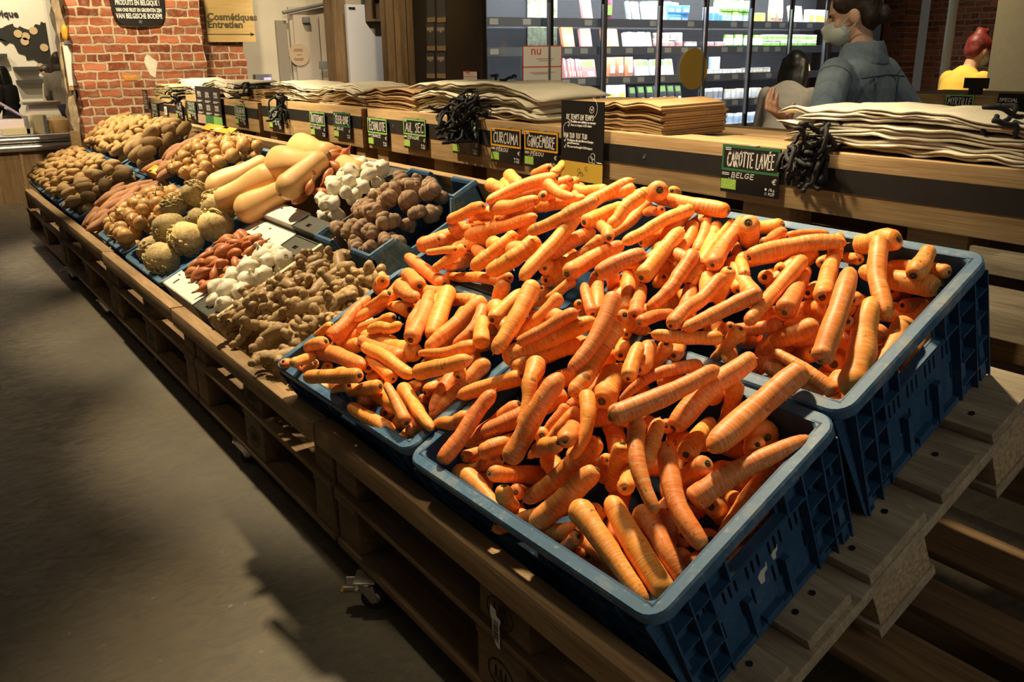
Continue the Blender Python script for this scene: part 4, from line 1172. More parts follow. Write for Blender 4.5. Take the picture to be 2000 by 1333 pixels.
def sweet_mesh(k):
    mb = MB(); rg = random.Random(k); hl, r = .10 + rg.uniform(-.015, .02), .031
    pts, rad = [], []
    b1, ph = rg.uniform(-.02, .02), rg.uniform(0, 6)
    for i in range(17):
        t = i / 16; z = -hl + 2 * hl * t
        e = math.sin(math.pi * min(1, max(0, .04 + .92 * t))) ** .62 * (1 - .25 * t)
        pts.append((b1 * math.sin(math.pi * t) + .004 * math.sin(9 * t + ph), .004 * math.cos(7 * t), z)); rad.append(max(.003, r * e * (1 + .06 * math.sin(13 * t + ph))))
    mb.tube(pts, rad, 12); return mesh_of('sweet_potato', noisy(mb, .003, 30, k), M_SWEET)
def bulb_mesh(prof, k, mat, name, ribs=0, amp=.0):
    mb = MB(); n_ = 18; rings = []
    for r, z in prof: rings.append([(r * (1 + (amp * math.cos(ribs * 2 * math.pi * j / n_) if ribs else 0)) * math.cos(2 * math.pi * j / n_), r * (1 + (amp * math.cos(ribs * 2 * math.pi * j / n_) if ribs else 0)) * math.sin(2 * math.pi * j / n_), z) for j in range(n_)])
    mb.loft(rings); return mesh_of(name, noisy(mb, .0016, 60, k), mat)
ON_P = [(.002, -.027), (.010, -.0262), (.020, -.0215), (.027, -.012), (.0295, 0), (.027, .011), (.020, .020), (.011, .0255), (.0055, .029), (.004, .034)]
SH_P = [(.0015, -.033), (.005, -.031), (.011, -.024), (.0155, -.012), (.0168, 0), (.0145, .012), (.0098, .022), (.0055, .029), (.0032, .036), (.0028, .046), (.0012, .05)]
GA_P = [(.003, -.020), (.012, -.0205), (.021, -.016), (.0265, -.006), (.0262, .003), (.021, .012), (.013, .018), (.007, .022), (.0052, .027)]
ME = dict(
    ps=[potato_mesh(.037, .022, k, M_POT_S) for k in range(6)], pl=[potato_mesh(.052, .036, k + 20, M_POT_L) for k in range(5)],
    on=[bulb_mesh([(r * s_, z * q) for r, z in ON_P], k, M_ONION, 'onion') for k, (s_, q) in enumerate(((1, 1), (.95, 1.1), (1.05, .92), (.9, 1.2)))],
    sh=[bulb_mesh([(r * s_, z * q) for r, z in SH_P], k, M_SHALLOT, 'shallot') for k, (s_, q) in enumerate(((1, 1), (1.15, .9), (.9, 1.1), (1.05, 1.0)))],
    ga=[bulb_mesh([(r * s_, z) for r, z in GA_P], k, M_GARLIC, 'garlic_bulb', rb, .085) for k, (s_, rb) in enumerate(((1.08, 8), (1.0, 7), (1.15, 9), (1.08, 6)))],
    sw=[sweet_mesh(k) for k in range(5)])
def neck_mesh(kind, k):
    rg = random.Random(k); mb = MB()
    if kind == 'on':
        for q in range(5):
            a = rg.uniform(0, 6.28); w = rg.uniform(.006, .016)
            mb.tube([(0, 0, .030), (.3 * w * math.cos(a), .3 * w * math.sin(a), .040), (w * math.cos(a), w * math.sin(a), .046 + rg.uniform(0, .008))], [.0035, .0022, .0006], 5)
        return mesh_of('dry_neck', mb, M_DRY)
    if kind == 'onr':
        for q in range(16):
            a = rg.uniform(0, 6.28); w = rg.uniform(.004, .016)
            mb.tube([(.003 * math.cos(a), .003 * math.sin(a), -.026), (.6 * w * math.cos(a), .6 * w * math.sin(a), -.030), (w * math.cos(a + .4), w * math.sin(a + .4), -.030 - rg.uniform(0, .010))], [.0007, .0006, .0004], 4)
        return mesh_of('root_tuft', mb, M_DRY)
    if kind == 'ga':
        b = rg.uniform(-.01, .01)
        mb.tube([(0, 0, .020), (b * .2, 0, .030), (b, b * .5, .036 + rg.uniform(0, .006))], [.0068, .005, .0042], 8)
        return mesh_of('stem', mb, M_GARLIC)
    if kind == 'gar':
        for q in range(20):
            a = rg.uniform(0, 6.28); w = rg.uniform(.002, .010)
            mb.tube([(.002 * math.cos(a), .002 * math.sin(a), -.0195), (w * math.cos(a), w * math.sin(a), -.0225)], [.0009, .0005], 4)
        return mesh_of('root_plate', mb, M_DRY)
NECK = {k: [neck_mesh(k, q + 5) for q in range(3)] for k in ('on', 'onr', 'ga', 'gar')}
def ginger_mesh(k):
    rg = random.Random(k * 5 + 2); mb = MB()
    def lobe(p, d, L, r):
        pts, rad = [], []
        for i in range(9):
            t = i / 8; pts.append(p + d * (L * t) + Vector((0, 0, .004 * math.sin(3 * t + k))))
            rad.append(max(.002, r * (math.sin(math.pi * (.1 + .82 * t)) ** .4) * (1 + .07 * math.sin(t * 22 + k))))
        mb.tube(pts, rad, 10); return pts[-2]
    p = Vector((0, 0, -.042)); d = Vector((rg.uniform(-.2, .2), rg.uniform(-.2, .2), 1)).normalized()
    lobe(p, d, .088, .0175)
    for q in range(rg.choice((4, 5, 6))):
        t = rg.uniform(.1, .95); a = rg.uniform(0, 6.28)
        dd = (Vector((math.cos(a), math.sin(a) * .6, rg.uniform(-.6, .8)))).normalized(); L = rg.uniform(.024, .045); r = rg.uniform(.010, .0155)
        e = lobe(p + d * (.088 * t), dd, L, r)
        if rg.random() < .6:
            a += rg.uniform(-1, 1); lobe(e, Vector((math.cos(a), math.sin(a), rg.uniform(-.5, .7))).normalized(), rg.uniform(.014, .026), rg.uniform(.008, .0125))
    return mesh_of('ginger_root', noisy(mb, .0022, 70, k), M_GINGER)
ME['gi'] = [ginger_mesh(k) for k in range(9)]
def topi_mesh(k):
    rg = random.Random(k * 3 + 8); mb = MB()
    hl = .030; rings = []
    for i in range(31):
        ph = math.pi * (i + .05) / 30.1; z = -math.cos(ph); q = math.sin(ph) ** .7; hl = .034; i = i * .55
        rings.append([(.0235 * q * (1 + .05 * math.sin(i * 1.9)) * math.cos(2 * math.pi * j / 12), .0235 * q * (1 + .05 * math.sin(i * 1.9)) * math.sin(2 * math.pi * j / 12), hl * z) for j in range(12)])
    mb.loft(rings)
    for q in range(rg.choice((1, 2, 3))):
        a = rg.uniform(0, 6.28); c = Vector((.019 * math.cos(a), .019 * math.sin(a), rg.uniform(-.02, .02))); s_ = rg.uniform(.010, .015)
        mb.ell(c, (s_, s_, s_ * 1.15), 10, 7)
    return mesh_of('jerusalem_artichoke', noisy(mb, .003, 55, k), M_TOPI)
ME['to'] = [topi_mesh(k) for k in range(7)]
def cut_mesh():
    mb = MB().lathe([(.0095, .026), (.0095, .0345), (.008, .0350), (0, .0350)], 12); return mesh_of('cut_face', mb, plain('pale_cut_flesh', (.62, .48, .27), .8, vary=.15))
CUT = cut_mesh()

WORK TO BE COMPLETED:
Set down the material above as is, without any pictures.

EXERCISE RESPONSE:
Continue the Blender Python script for this scene: part 4, from line 1172. More parts follow. Write for Blender 4.5. Take the picture to be 2000 by 1333 pixels.
def sweet_mesh(k):
    mb = MB(); rg = random.Random(k); hl, r = .10 + rg.uniform(-.015, .02), .031
    pts, rad = [], []
    b1, ph = rg.uniform(-.02, .02), rg.uniform(0, 6)
    for i in range(17):
        t = i / 16; z = -hl + 2 * hl * t
        e = math.sin(math.pi * min(1, max(0, .04 + .92 * t))) ** .62 * (1 - .25 * t)
        pts.append((b1 * math.sin(math.pi * t) + .004 * math.sin(9 * t + ph), .004 * math.cos(7 * t), z)); rad.append(max(.003, r * e * (1 + .06 * math.sin(13 * t + ph))))
    mb.tube(pts, rad, 12); return mesh_of('sweet_potato', noisy(mb, .003, 30, k), M_SWEET)
def bulb_mesh(prof, k, mat, name, ribs=0, amp=.0):
    mb = MB(); n_ = 18; rings = []
    for r, z in prof: rings.append([(r * (1 + (amp * math.cos(ribs * 2 * math.pi * j / n_) if ribs else 0)) * math.cos(2 * math.pi * j / n_), r * (1 + (amp * math.cos(ribs * 2 * math.pi * j / n_) if ribs else 0)) * math.sin(2 * math.pi * j / n_), z) for j in range(n_)])
    mb.loft(rings); return mesh_of(name, noisy(mb, .0016, 60, k), mat)
ON_P = [(.002, -.027), (.010, -.0262), (.020, -.0215), (.027, -.012), (.0295, 0), (.027, .011), (.020, .020), (.011, .0255), (.0055, .029), (.004, .034)]
SH_P = [(.0015, -.033), (.005, -.031), (.011, -.024), (.0155, -.012), (.0168, 0), (.0145, .012), (.0098, .022), (.0055, .029), (.0032, .036), (.0028, .046), (.0012, .05)]
GA_P = [(.003, -.020), (.012, -.0205), (.021, -.016), (.0265, -.006), (.0262, .003), (.021, .012), (.013, .018), (.007, .022), (.0052, .027)]
ME = dict(
    ps=[potato_mesh(.037, .022, k, M_POT_S) for k in range(6)], pl=[potato_mesh(.052, .036, k + 20, M_POT_L) for k in range(5)],
    on=[bulb_mesh([(r * s_, z * q) for r, z in ON_P], k, M_ONION, 'onion') for k, (s_, q) in enumerate(((1, 1), (.95, 1.1), (1.05, .92), (.9, 1.2)))],
    sh=[bulb_mesh([(r * s_, z * q) for r, z in SH_P], k, M_SHALLOT, 'shallot') for k, (s_, q) in enumerate(((1, 1), (1.15, .9), (.9, 1.1), (1.05, 1.0)))],
    ga=[bulb_mesh([(r * s_, z) for r, z in GA_P], k, M_GARLIC, 'garlic_bulb', rb, .085) for k, (s_, rb) in enumerate(((1.08, 8), (1.0, 7), (1.15, 9), (1.08, 6)))],
    sw=[sweet_mesh(k) for k in range(5)])
def neck_mesh(kind, k):
    rg = random.Random(k); mb = MB()
    if kind == 'on':
        for q in range(5):
            a = rg.uniform(0, 6.28); w = rg.uniform(.006, .016)
            mb.tube([(0, 0, .030), (.3 * w * math.cos(a), .3 * w * math.sin(a), .040), (w * math.cos(a), w * math.sin(a), .046 + rg.uniform(0, .008))], [.0035, .0022, .0006], 5)
        return mesh_of('dry_neck', mb, M_DRY)
    if kind == 'onr':
        for q in range(16):
            a = rg.uniform(0, 6.28); w = rg.uniform(.004, .016)
            mb.tube([(.003 * math.cos(a), .003 * math.sin(a), -.026), (.6 * w * math.cos(a), .6 * w * math.sin(a), -.030), (w * math.cos(a + .4), w * math.sin(a + .4), -.030 - rg.uniform(0, .010))], [.0007, .0006, .0004], 4)
        return mesh_of('root_tuft', mb, M_DRY)
    if kind == 'ga':
        b = rg.uniform(-.01, .01)
        mb.tube([(0, 0, .020), (b * .2, 0, .030), (b, b * .5, .036 + rg.uniform(0, .006))], [.0068, .005, .0042], 8)
        return mesh_of('stem', mb, M_GARLIC)
    if kind == 'gar':
        for q in range(20):
            a = rg.uniform(0, 6.28); w = rg.uniform(.002, .010)
            mb.tube([(.002 * math.cos(a), .002 * math.sin(a), -.0195), (w * math.cos(a), w * math.sin(a), -.0225)], [.0009, .0005], 4)
        return mesh_of('root_plate', mb, M_DRY)
NECK = {k: [neck_mesh(k, q + 5) for q in range(3)] for k in ('on', 'onr', 'ga', 'gar')}
def ginger_mesh(k):
    rg = random.Random(k * 5 + 2); mb = MB()
    def lobe(p, d, L, r):
        pts, rad = [], []
        for i in range(9):
            t = i / 8; pts.append(p + d * (L * t) + Vector((0, 0, .004 * math.sin(3 * t + k))))
            rad.append(max(.002, r * (math.sin(math.pi * (.1 + .82 * t)) ** .4) * (1 + .07 * math.sin(t * 22 + k))))
        mb.tube(pts, rad, 10); return pts[-2]
    p = Vector((0, 0, -.042)); d = Vector((rg.uniform(-.2, .2), rg.uniform(-.2, .2), 1)).normalized()
    lobe(p, d, .088, .0175)
    for q in range(rg.choice((4, 5, 6))):
        t = rg.uniform(.1, .95); a = rg.uniform(0, 6.28)
        dd = (Vector((math.cos(a), math.sin(a) * .6, rg.uniform(-.6, .8)))).normalized(); L = rg.uniform(.024, .045); r = rg.uniform(.010, .0155)
        e = lobe(p + d * (.088 * t), dd, L, r)
        if rg.random() < .6:
            a += rg.uniform(-1, 1); lobe(e, Vector((math.cos(a), math.sin(a), rg.uniform(-.5, .7))).normalized(), rg.uniform(.014, .026), rg.uniform(.008, .0125))
    return mesh_of('ginger_root', noisy(mb, .0022, 70, k), M_GINGER)
ME['gi'] = [ginger_mesh(k) for k in range(9)]
def topi_mesh(k):
    rg = random.Random(k * 3 + 8); mb = MB()
    hl = .030; rings = []
    for i in range(31):
        ph = math.pi * (i + .05) / 30.1; z = -math.cos(ph); q = math.sin(ph) ** .7; hl = .034; i = i * .55
        rings.append([(.0235 * q * (1 + .05 * math.sin(i * 1.9)) * math.cos(2 * math.pi * j / 12), .0235 * q * (1 + .05 * math.sin(i * 1.9)) * math.sin(2 * math.pi * j / 12), hl * z) for j in range(12)])
    mb.loft(rings)
    for q in range(rg.choice((1, 2, 3))):
        a = rg.uniform(0, 6.28); c = Vector((.019 * math.cos(a), .019 * math.sin(a), rg.uniform(-.02, .02))); s_ = rg.uniform(.010, .015)
        mb.ell(c, (s_, s_, s_ * 1.15), 10, 7)
    return mesh_of('jerusalem_artichoke', noisy(mb, .003, 55, k), M_TOPI)
ME['to'] = [topi_mesh(k) for k in range(7)]
def cut_mesh():
    mb = MB().lathe([(.0095, .026), (.0095, .0345), (.008, .0350), (0, .0350)], 12); return mesh_of('cut_face', mb, plain('pale_cut_flesh', (.62, .48, .27), .8, vary=.15))
CUT = cut_mesh()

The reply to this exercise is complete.